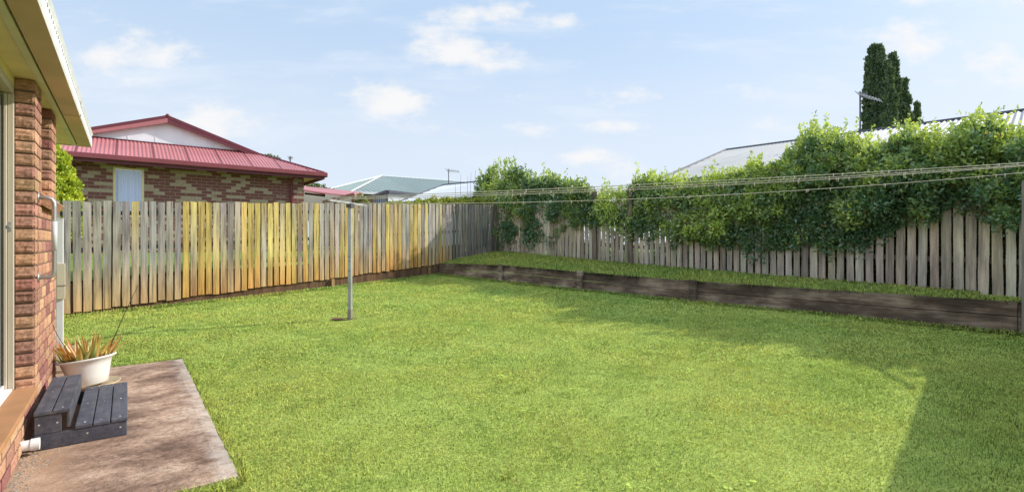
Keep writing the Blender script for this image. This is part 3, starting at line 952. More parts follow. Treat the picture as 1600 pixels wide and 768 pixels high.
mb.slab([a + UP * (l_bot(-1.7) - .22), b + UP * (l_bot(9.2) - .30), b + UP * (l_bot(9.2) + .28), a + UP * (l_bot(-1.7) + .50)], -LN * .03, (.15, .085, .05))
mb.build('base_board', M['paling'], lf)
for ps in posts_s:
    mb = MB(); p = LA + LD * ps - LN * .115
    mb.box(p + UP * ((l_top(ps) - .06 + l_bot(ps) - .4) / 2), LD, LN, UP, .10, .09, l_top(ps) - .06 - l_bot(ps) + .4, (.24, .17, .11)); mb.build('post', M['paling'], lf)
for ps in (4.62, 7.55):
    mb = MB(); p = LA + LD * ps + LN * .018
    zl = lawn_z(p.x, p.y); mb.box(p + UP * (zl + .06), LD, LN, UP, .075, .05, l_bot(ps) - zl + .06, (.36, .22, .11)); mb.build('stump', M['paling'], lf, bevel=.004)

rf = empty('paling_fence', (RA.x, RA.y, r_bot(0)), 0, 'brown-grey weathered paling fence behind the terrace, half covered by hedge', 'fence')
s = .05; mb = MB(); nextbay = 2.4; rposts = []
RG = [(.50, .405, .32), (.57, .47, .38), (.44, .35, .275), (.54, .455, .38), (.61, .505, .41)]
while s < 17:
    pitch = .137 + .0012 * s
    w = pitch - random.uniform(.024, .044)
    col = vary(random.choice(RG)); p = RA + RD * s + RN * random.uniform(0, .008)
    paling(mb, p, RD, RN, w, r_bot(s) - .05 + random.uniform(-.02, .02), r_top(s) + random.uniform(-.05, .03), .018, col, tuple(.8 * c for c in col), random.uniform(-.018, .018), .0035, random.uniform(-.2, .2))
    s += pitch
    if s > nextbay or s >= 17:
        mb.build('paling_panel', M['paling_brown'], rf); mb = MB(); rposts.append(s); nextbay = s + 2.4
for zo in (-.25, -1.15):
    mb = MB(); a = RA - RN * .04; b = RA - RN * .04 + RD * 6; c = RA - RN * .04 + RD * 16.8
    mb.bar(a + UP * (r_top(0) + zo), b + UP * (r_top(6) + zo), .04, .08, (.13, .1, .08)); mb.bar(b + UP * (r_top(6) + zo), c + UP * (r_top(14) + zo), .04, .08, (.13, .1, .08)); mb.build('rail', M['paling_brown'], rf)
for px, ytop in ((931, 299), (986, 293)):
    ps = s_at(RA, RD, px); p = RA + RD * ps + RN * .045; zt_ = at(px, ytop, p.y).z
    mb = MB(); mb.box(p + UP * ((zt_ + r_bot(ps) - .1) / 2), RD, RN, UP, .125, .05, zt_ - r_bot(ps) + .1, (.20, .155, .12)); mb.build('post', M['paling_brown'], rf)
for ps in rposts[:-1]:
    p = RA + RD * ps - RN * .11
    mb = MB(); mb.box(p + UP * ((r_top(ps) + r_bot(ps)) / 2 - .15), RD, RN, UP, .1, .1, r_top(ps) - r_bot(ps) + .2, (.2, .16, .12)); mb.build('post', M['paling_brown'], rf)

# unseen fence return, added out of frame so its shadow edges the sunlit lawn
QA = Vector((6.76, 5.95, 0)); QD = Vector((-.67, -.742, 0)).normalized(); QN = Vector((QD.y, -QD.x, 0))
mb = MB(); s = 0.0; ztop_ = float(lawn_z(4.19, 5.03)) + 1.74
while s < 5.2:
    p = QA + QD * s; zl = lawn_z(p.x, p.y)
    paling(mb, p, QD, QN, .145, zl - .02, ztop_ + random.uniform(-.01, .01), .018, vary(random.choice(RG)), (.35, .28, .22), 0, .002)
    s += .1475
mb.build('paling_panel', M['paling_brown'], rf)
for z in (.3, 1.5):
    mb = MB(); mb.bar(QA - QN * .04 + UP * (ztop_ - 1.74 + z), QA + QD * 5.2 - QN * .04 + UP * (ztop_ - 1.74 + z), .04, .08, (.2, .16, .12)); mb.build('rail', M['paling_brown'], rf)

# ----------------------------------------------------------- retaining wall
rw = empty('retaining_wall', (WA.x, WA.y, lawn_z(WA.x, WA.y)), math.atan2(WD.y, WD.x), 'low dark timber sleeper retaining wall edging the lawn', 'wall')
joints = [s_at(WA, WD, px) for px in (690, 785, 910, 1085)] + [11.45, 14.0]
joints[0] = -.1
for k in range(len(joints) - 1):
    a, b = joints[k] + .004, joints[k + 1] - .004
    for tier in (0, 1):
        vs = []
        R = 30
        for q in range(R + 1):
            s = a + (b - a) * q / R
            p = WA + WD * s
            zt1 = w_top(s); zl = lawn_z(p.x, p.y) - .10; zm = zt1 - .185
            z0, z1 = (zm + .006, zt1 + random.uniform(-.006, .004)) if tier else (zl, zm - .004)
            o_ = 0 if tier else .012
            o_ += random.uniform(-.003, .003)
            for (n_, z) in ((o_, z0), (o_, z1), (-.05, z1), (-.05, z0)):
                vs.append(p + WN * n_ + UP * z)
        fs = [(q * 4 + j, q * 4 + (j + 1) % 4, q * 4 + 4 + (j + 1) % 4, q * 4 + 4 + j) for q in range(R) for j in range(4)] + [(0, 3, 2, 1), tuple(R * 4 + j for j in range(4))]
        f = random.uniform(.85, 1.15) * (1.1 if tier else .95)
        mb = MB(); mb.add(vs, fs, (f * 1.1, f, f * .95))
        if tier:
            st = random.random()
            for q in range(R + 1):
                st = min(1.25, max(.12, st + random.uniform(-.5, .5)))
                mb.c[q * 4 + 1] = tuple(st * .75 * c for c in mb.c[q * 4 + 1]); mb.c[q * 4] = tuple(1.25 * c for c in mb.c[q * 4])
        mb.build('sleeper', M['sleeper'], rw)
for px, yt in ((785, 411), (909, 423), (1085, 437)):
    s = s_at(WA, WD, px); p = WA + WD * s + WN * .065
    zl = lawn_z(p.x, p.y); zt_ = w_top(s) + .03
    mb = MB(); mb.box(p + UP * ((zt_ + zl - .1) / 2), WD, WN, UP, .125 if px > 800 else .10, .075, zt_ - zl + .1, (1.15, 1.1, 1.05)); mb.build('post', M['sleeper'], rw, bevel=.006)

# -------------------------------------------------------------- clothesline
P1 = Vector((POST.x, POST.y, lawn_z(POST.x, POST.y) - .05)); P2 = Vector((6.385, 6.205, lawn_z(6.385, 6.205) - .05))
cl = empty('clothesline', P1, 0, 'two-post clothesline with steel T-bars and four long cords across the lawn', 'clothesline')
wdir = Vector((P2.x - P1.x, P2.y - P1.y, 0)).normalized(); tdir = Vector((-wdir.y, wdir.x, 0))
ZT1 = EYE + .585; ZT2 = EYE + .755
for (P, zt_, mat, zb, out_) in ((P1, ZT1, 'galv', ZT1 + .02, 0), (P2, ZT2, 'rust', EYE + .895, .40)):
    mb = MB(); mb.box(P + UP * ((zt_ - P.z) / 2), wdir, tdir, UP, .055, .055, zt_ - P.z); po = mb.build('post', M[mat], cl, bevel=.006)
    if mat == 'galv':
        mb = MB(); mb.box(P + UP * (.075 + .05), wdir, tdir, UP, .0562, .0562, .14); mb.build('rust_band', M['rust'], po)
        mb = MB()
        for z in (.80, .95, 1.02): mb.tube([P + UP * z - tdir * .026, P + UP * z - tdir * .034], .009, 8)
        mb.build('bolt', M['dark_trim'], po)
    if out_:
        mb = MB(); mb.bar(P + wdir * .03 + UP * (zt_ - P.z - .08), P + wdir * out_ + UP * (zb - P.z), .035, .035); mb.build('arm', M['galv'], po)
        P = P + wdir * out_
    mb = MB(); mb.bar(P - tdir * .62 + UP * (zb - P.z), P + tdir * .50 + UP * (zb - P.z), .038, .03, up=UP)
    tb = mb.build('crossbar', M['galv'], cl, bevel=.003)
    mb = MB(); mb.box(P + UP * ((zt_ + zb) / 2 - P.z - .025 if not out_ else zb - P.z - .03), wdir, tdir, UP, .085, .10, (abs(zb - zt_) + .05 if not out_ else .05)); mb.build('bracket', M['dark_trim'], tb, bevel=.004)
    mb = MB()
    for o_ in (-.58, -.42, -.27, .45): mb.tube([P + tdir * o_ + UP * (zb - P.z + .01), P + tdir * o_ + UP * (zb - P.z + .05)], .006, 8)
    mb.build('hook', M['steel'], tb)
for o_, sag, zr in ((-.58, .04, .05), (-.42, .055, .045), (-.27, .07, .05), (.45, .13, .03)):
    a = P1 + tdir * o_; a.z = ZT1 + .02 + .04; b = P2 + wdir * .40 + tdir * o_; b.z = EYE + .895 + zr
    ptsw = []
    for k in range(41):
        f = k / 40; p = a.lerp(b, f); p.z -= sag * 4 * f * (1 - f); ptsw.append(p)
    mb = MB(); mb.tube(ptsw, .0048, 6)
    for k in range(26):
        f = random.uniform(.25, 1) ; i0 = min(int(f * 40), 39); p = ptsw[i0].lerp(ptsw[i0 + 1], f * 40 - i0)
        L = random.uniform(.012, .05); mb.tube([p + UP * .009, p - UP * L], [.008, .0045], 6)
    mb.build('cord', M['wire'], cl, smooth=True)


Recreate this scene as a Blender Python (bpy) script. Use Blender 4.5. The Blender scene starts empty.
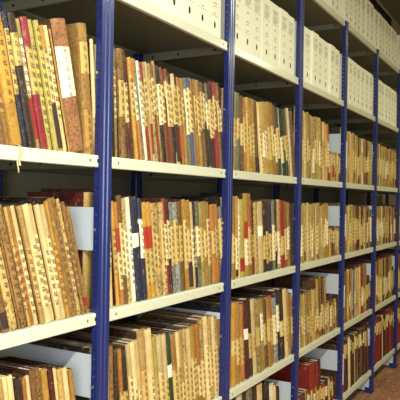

= = = = =

**Aim:** Return, unchanged, the lines from the first line of the material through the line that holds "zl = lawn_z(p.x, p.y); mb.box(p", inclusive, omitting pictures.

**Answer to the exercise:**
Keep writing the Blender script for this image. This is part 3, starting at line 952. More parts follow. Treat the picture as 1600 pixels wide and 768 pixels high.
mb.slab([a + UP * (l_bot(-1.7) - .22), b + UP * (l_bot(9.2) - .30), b + UP * (l_bot(9.2) + .28), a + UP * (l_bot(-1.7) + .50)], -LN * .03, (.15, .085, .05))
mb.build('base_board', M['paling'], lf)
for ps in posts_s:
    mb = MB(); p = LA + LD * ps - LN * .115
    mb.box(p + UP * ((l_top(ps) - .06 + l_bot(ps) - .4) / 2), LD, LN, UP, .10, .09, l_top(ps) - .06 - l_bot(ps) + .4, (.24, .17, .11)); mb.build('post', M['paling'], lf)
for ps in (4.62, 7.55):
    mb = MB(); p = LA + LD * ps + LN * .018
    zl = lawn_z(p.x, p.y); mb.box(p + UP * (zl + .06), LD, LN, UP, .075, .05, l_bot(ps) - zl + .06, (.36, .22, .11)); mb.build('stump', M['paling'], lf, bevel=.004)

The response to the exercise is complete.